* [Source material]
-- BEGIN --
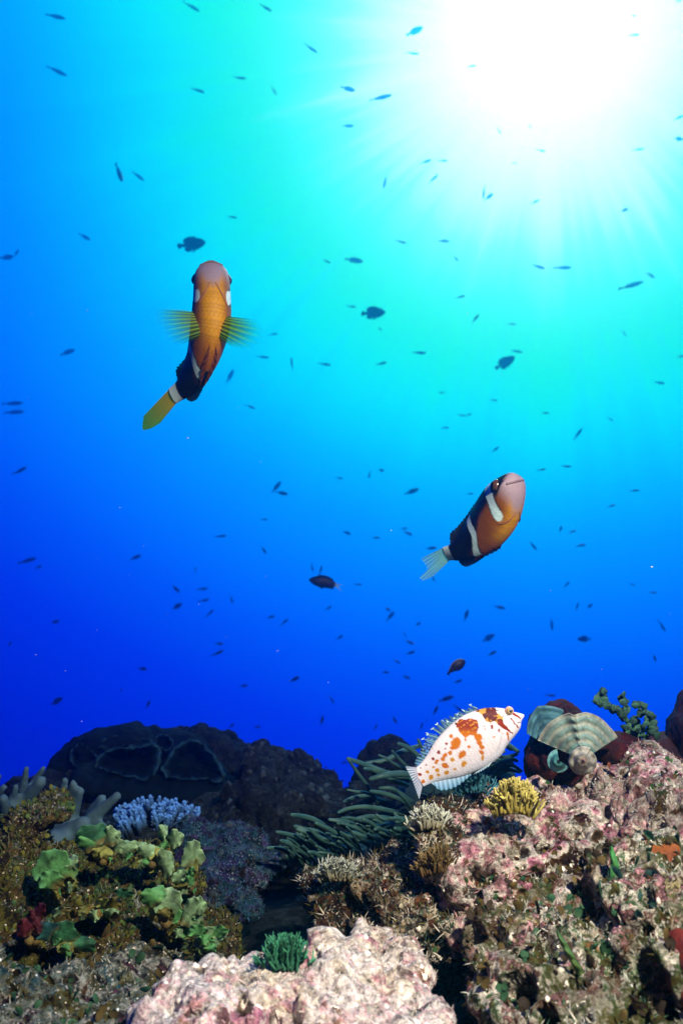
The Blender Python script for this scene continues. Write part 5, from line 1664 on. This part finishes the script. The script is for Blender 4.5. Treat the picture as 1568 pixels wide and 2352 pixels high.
# ------------------------------------------------------------------ tufts
def tuft(name, label, cx, cy, d, wpx, hpx, n, col, tip, r=.0007, spread=.9, depth=.02, seed=1, branch=2):
    root = empty(name, P(cx, cy, d))
    rt = random.Random(seed)
    m = MB()
    for i in range(n):
        x = rt.gauss(0, .42)
        x = max(-1, min(1, x))
        b = V3(P(cx + x * wpx * .7, cy - hpx * .15 * (1 - x * x) + rt.uniform(0, 8), d + rt.uniform(-depth, depth) * .7))
        h = hpx * (1 - .6 * x * x) * rt.uniform(.5, 1.05)
        t = V3(P(cx + x * wpx * .7 + x * wpx * .5 * spread + rt.uniform(-5, 5), cy - h, d + rt.uniform(-depth, depth)))
        md = (b + t) / 2 + V3(RT) * rt.uniform(-.0015, .0015) + V3(UP) * .0008
        q = catmull([b, md, t], 6)
        V, F = tube(q, np.linspace(r, r * .5, 6), 6)
        k = rt.uniform(.6, 1.25)
        m.add(V - V3(root.location), F, lerp(np.array(col) * k, np.array(tip) * k, np.repeat(np.linspace(0, 1, len(V) // 6), 6)))
        for _ in range(branch):
            u = rt.uniform(.35, .9)
            p0 = q[int(u * 5)]
            dv = unit((t - b)) + np.array([rt.uniform(-1, 1), rt.uniform(-1, 1), rt.uniform(-.3, 1)])
            p1 = p0 + unit(dv) * rt.uniform(.0025, .0055)
            V, F = tube([p0, (p0 + p1) / 2, p1], [r * .7, r * .6, r * .35], 5)
            m.add(V - V3(root.location), F, np.array(tip) * k)
    m.build('sprigs', FRONDM, root)
    tag(root, label, 'seaweed')


tuft('tufted_alga', 'yellow tufted alga on the pink shoulder below the hawkfish', 1180, 1872, .432, 62, 84, 260, (.22, .17, .02), (.66, .58, .16), .0009, .7, .014, 3)
tuft('tufted_alga', 'feathery green tuft at the edge of the pink foreground rock', 655, 2235, .372, 58, 92, 170, (.02, .10, .05), (.06, .30, .15), .0006, 1.0, .014, 5, 3)
tuft('tufted_alga', 'fine blue green tuft under the belly of the hawkfish', 1085, 1822, .485, 46, 60, 120, (.02, .10, .12), (.06, .24, .28), .0005, 1.0, .012, 7)
tuft('tufted_alga', 'pale bristly tuft on the ledge under the hawkfish tail', 985, 1905, .452, 50, 56, 150, (.22, .18, .09), (.62, .66, .52), .0007, .9, .012, 9)
tuft('tufted_alga', 'pale bristly tuft at the near end of the crusted ledge', 775, 2022, .475, 52, 50, 170, (.14, .11, .04), (.50, .54, .42), .0007, .9, .012, 11)
tuft('tufted_alga', 'brown bristly tuft hanging on the rock beside the yellow tuft', 1010, 2010, .435, 60, 70, 170, (.07, .035, .01), (.24, .17, .06), .0006, .8, .012, 13)

# ------------------------------------------------------------------ turf, flakes and beads covering the rocks (nobody could count them)
TURFM = pattern_mat('turf_filaments', .7, .2, 600, .4, 0, 900, transl=.35)
BEADM = pattern_mat('coralline_beads', .7, .3, 900, .5, .5, 1400)
RK = list(ROCKS.values())
nprng = np.random.RandomState(42)


def sample(ids, n, zmin=-.35, patch=None, seed=0, thr=0.0):
    pts, nrm = [], []
    ar, tot = [], 0
    for i in ids:
        V, F, N = RK[i]
        a = np.linalg.norm(np.cross(V[F[:, 2]] - V[F[:, 0]], V[F[:, 3]] - V[F[:, 1]]), axis=1) / 2
        cn = N[F].mean(axis=1)
        cp = V[F].mean(axis=1)
        ok = (cn[:, 2] > zmin) & ((cn @ -V3(FW)) > -.55)
        if patch:
            ok &= fbm(cp * patch, 3, seed) > thr
        a = a * ok
        ar.append(a)
        tot += a.sum()
    for i, a in zip(ids, ar):
        V, F, N = RK[i]
        k = int(n * a.sum() / tot)
        if k < 1:
            continue
        f = nprng.choice(len(F), k, p=a / a.sum())
        w4 = nprng.dirichlet([1, 1, 1, 1], k)
        pts.append(np.einsum('ij,ijk->ik', w4, V[F[f]]))
        nrm.append(unit(np.einsum('ij,ijk->ik', w4, N[F[f]])))
    return np.concatenate(pts), np.concatenate(nrm)


def palette(p, cols, scale, seed):
    v = fbm(p * scale, 4, seed, .65) * 2.0 + nprng.uniform(-.16, .16, len(p))
    k = np.clip(((v + 1) / 2 * len(cols)).astype(int), 0, len(cols) - 1)
    return np.array(cols)[k] * nprng.uniform(.6, 1.35, (len(p), 1))


def turf(name, ids, n, L, r, cols, scale=55, seed=1, lean=(.8, .7, .6), **kw):
    p, N = sample(ids, n, seed=seed, **kw)
    n = len(p)
    d = unit(N * lean[0] + np.array([0, 0, 1.0]) * lean[1] + nprng.normal(0, lean[2], (n, 3)))
    ln = L[0] + (L[1] - L[0]) * nprng.rand(n) ** 2
    rr = r[0] + (r[1] - r[0]) * nprng.rand(n)
    a = unit(np.cross(d, nprng.normal(0, 1, (n, 3))))
    b = np.cross(d, a)
    base = p - N * .0008
    V = np.empty((n, 7, 3))
    bendv = nprng.normal(0, .25, (n, 3)) * ln[:, None]
    for j in range(3):
        w = a * math.cos(2.0944 * j) + b * math.sin(2.0944 * j)
        V[:, j] = base + w * rr[:, None]
        V[:, 3 + j] = base + d * (ln * .55)[:, None] + bendv * .35 + w * (rr * .8)[:, None]
    V[:, 6] = base + d * ln[:, None] + bendv
    idx = np.arange(n)[:, None] * 7
    T = []
    for j in range(3):
        k = (j + 1) % 3
        T += [np.concatenate([idx + j, idx + k, idx + 3 + k], 1), np.concatenate([idx + j, idx + 3 + k, idx + 3 + j], 1), np.concatenate([idx + 3 + j, idx + 3 + k, idx + 6], 1)]
    c = palette(p, cols, scale, seed + 50)
    C = np.repeat(c[:, None, :], 7, 1)
    o = mesh_obj(name, V.reshape(-1, 3), np.concatenate(T), TURFM, None, True, C.reshape(-1, 3))
    tag(o, kind='stuff')


bmi = bmesh.new()
bmesh.ops.create_icosphere(bmi, subdivisions=1, radius=1.0)
IV = np.array([list(v.co) for v in bmi.verts])
IF = np.array([[v.index for v in f.verts] for f in bmi.faces])
bmi.free()


def beads(name, ids, n, r, cols, scale=45, seed=1, sink=.35, **kw):
    p, N = sample(ids, n, seed=seed, **kw)
    n = len(p)
    rr = r[0] + (r[1] - r[0]) * nprng.rand(n) ** 2.2
    sc = nprng.uniform(.65, 1.35, (n, 1, 3))
    jit = nprng.uniform(.82, 1.18, (n, len(IV), 1))
    V = (p - N * (rr * sink)[:, None])[:, None, :] + IV[None] * sc * jit * rr[:, None, None]
    F = (np.arange(n)[:, None, None] * len(IV) + IF[None]).reshape(-1, 3)
    c = palette(p, cols, scale, seed + 60)
    o = mesh_obj(name, V.reshape(-1, 3), F, BEADM, None, True, np.repeat(c[:, None, :], len(IV), 1).reshape(-1, 3))
    tag(o, kind='stuff')


def flakes(name, ids, n, r, cols, scale=45, seed=1, **kw):
    """Little curled leaf-like pieces of weed."""
    p, N = sample(ids, n, seed=seed, **kw)
    n = len(p)
    d = unit(N * .7 + np.array([0, 0, .8]) + nprng.normal(0, .6, (n, 3)))
    a = unit(np.cross(d, nprng.normal(0, 1, (n, 3))))
    b = np.cross(d, a)
    rr = (r[0] + (r[1] - r[0]) * nprng.rand(n) ** 1.6)
    prof = [(0, .12), (.3, .55), (.65, .8), (.9, .55), (1, .1)]
    V = np.empty((n, 15, 3))
    curl = nprng.uniform(-.5, .5, n)
    for i, (t, w) in enumerate(prof):
        for j, s_ in enumerate((-1, 0, 1)):
            V[:, i * 3 + j] = p - N * .0008 + d * (rr * 2 * t)[:, None] + a * (rr * w * s_)[:, None] + b * (rr * (.35 * s_ * s_ + curl * t * t * 1.6))[:, None]
    F = np.array(grid_faces(5, 3))
    F = (np.arange(n)[:, None, None] * 15 + F[None]).reshape(-1, 4)
    c = palette(p, cols, scale, seed + 70)
    C = np.repeat(c[:, None, :], 15, 1) * np.repeat(np.array([.7, .9, 1.0, 1.15, 1.3]), 3)[None, :, None]
    o = mesh_obj(name, V.reshape(-1, 3), F, TURFM, None, True, C.reshape(-1, 3))
    tag(o, kind='stuff')


# rock order: 0 front, 1 slope, 2 pitted, 3 ledge, 4 brown, 5 knob, 6 grey, 7 purple, 8 dark heap, 9 dark base
PALE_C = [(.25, .12, .14), (.55, .34, .33), (.70, .62, .50), (.74, .70, .60), (.55, .48, .36), (.30, .22, .10)]
MIX_C = [(.03, .015, .01), (.10, .05, .02), (.22, .09, .10), (.55, .32, .30), (.66, .60, .46), (.60, .62, .52), (.16, .14, .04), (.06, .035, .015)]
BRN_C = [(.012, .009, .003), (.055, .050, .008), (.11, .11, .016), (.07, .115, .024), (.070, .042, .008), (.26, .28, .15), (.020, .020, .005)]
GRY_C = [(.03, .03, .025), (.10, .16, .14), (.36, .40, .32), (.55, .56, .46), (.16, .14, .06), (.05, .04, .02)]
DRK_C = [(.012, .012, .012), (.03, .04, .038), (.06, .08, .075), (.02, .02, .025)]
turf('turf_algae', [0], 5000, (.0008, .0028), (.0002, .00045), PALE_C[1:5], 40, 1, patch=30, thr=0)
beads('coralline_beads', [0], 900, (.0005, .0024), PALE_C[1:5], 40, 2, sink=.55)
turf('turf_algae', [1], 7000, (.0010, .0045), (.0002, .00045), MIX_C, 32, 3, patch=28, thr=-.05)
turf('turf_algae', [3], 9000, (.0015, .0065), (.00022, .0005), [(.02, .010, .006), (.08, .04, .012), (.6, .56, .42), (.14, .12, .03), (.02, .06, .04), (.7, .66, .52)], 45, 23)
beads('coralline_beads', [1, 2, 3], 1300, (.0004, .0019), MIX_C[3:6], 40, 4, sink=.5)
turf('turf_algae', [2], 4500, (.0012, .005), (.0002, .0005), [DARK, OLIVE, (.5, .52, .42), BROWN, (.04, .10, .05), (.66, .64, .52)], 36, 5, patch=26, thr=-.05)
turf('turf_algae', [4, 5], 16000, (.0012, .0055), (.00022, .0005), BRN_C, 40, 6)
flakes('brown_weed', [4, 5], 5200, (.0008, .0023), BRN_C[:4] + [(.05, .10, .04)], 36, 7)
flakes('weed_flakes', [1, 2, 3], 1500, (.0008, .0020), [(.03, .018, .006), (.08, .06, .012), (.03, .08, .02), (.16, .05, .02), (.4, .36, .24)], 30, 8, patch=22, thr=.08)
beads('coralline_beads', [4, 5, 6], 900, (.0003, .0013), [(.20, .12, .05), (.60, .52, .38), (.55, .6, .55)], 60, 9)
turf('turf_algae', [6], 3500, (.001, .0035), (.0002, .0005), [DARK, (.03, .08, .07), (.36, .38, .30), OLIVE, DARK, (.5, .5, .4)], 36, 10, patch=24, thr=-.1)
flakes('weed_flakes', [6, 2], 1100, (.0012, .0034), [(.02, .06, .05), (.03, .09, .04), (.10, .07, .02), (.03, .02, .01)], 30, 28)
turf('turf_algae', [7], 5000, (.001, .004), (.0003, .0007), [(.02, .03, .05), (.04, .12, .14), (.06, .13, .22), (.05, .03, .11)], 45, 11)
turf('turf_algae', [8, 9], 3000, (.002, .006), (.0005, .0011), [(.006, .007, .008), (.02, .03, .032), (.012, .014, .018)], 30, 12)
beads('coralline_beads', [8, 9, 7], 1500, (.001, .005), [(.006, .007, .008), (.02, .03, .032), (.03, .045, .05)], 30, 13)

# ------------------------------------------------------------------ drifting specks in the water
m = MB()
rp = random.Random(9)
for i in range(150):
    d = rp.uniform(.5, 1.6)
    c = V3(P(rp.uniform(0, 1568), rp.uniform(700, 1720), d))
    r = rp.uniform(.00015, .00042)
    V = c + IV[:12] * 0 if False else c + np.array([[1, 0, 0], [-1, 0, 0], [0, 1, 0], [0, -1, 0], [0, 0, 1], [0, 0, -1]]) * r * np.array([rp.uniform(.6, 2.2), 1, rp.uniform(.6, 1.3)])
    m.add(V, [(0, 2, 4), (2, 1, 4), (1, 3, 4), (3, 0, 4), (2, 0, 5), (1, 2, 5), (3, 1, 5), (0, 3, 5)], (.8, .85, .8))
tag(m.build('drifting_specks', TURFM), kind='stuff')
-- END --
* [Problem to solve]
Transcribe exactly, with no pictures, the lines running from the first line of the material through the line holding "tag(root, label, 'seaweed')".

* [Reply]
The Blender Python script for this scene continues. Write part 5, from line 1664 on. This part finishes the script. The script is for Blender 4.5. Treat the picture as 1568 pixels wide and 2352 pixels high.
# ------------------------------------------------------------------ tufts
def tuft(name, label, cx, cy, d, wpx, hpx, n, col, tip, r=.0007, spread=.9, depth=.02, seed=1, branch=2):
    root = empty(name, P(cx, cy, d))
    rt = random.Random(seed)
    m = MB()
    for i in range(n):
        x = rt.gauss(0, .42)
        x = max(-1, min(1, x))
        b = V3(P(cx + x * wpx * .7, cy - hpx * .15 * (1 - x * x) + rt.uniform(0, 8), d + rt.uniform(-depth, depth) * .7))
        h = hpx * (1 - .6 * x * x) * rt.uniform(.5, 1.05)
        t = V3(P(cx + x * wpx * .7 + x * wpx * .5 * spread + rt.uniform(-5, 5), cy - h, d + rt.uniform(-depth, depth)))
        md = (b + t) / 2 + V3(RT) * rt.uniform(-.0015, .0015) + V3(UP) * .0008
        q = catmull([b, md, t], 6)
        V, F = tube(q, np.linspace(r, r * .5, 6), 6)
        k = rt.uniform(.6, 1.25)
        m.add(V - V3(root.location), F, lerp(np.array(col) * k, np.array(tip) * k, np.repeat(np.linspace(0, 1, len(V) // 6), 6)))
        for _ in range(branch):
            u = rt.uniform(.35, .9)
            p0 = q[int(u * 5)]
            dv = unit((t - b)) + np.array([rt.uniform(-1, 1), rt.uniform(-1, 1), rt.uniform(-.3, 1)])
            p1 = p0 + unit(dv) * rt.uniform(.0025, .0055)
            V, F = tube([p0, (p0 + p1) / 2, p1], [r * .7, r * .6, r * .35], 5)
            m.add(V - V3(root.location), F, np.array(tip) * k)
    m.build('sprigs', FRONDM, root)
    tag(root, label, 'seaweed')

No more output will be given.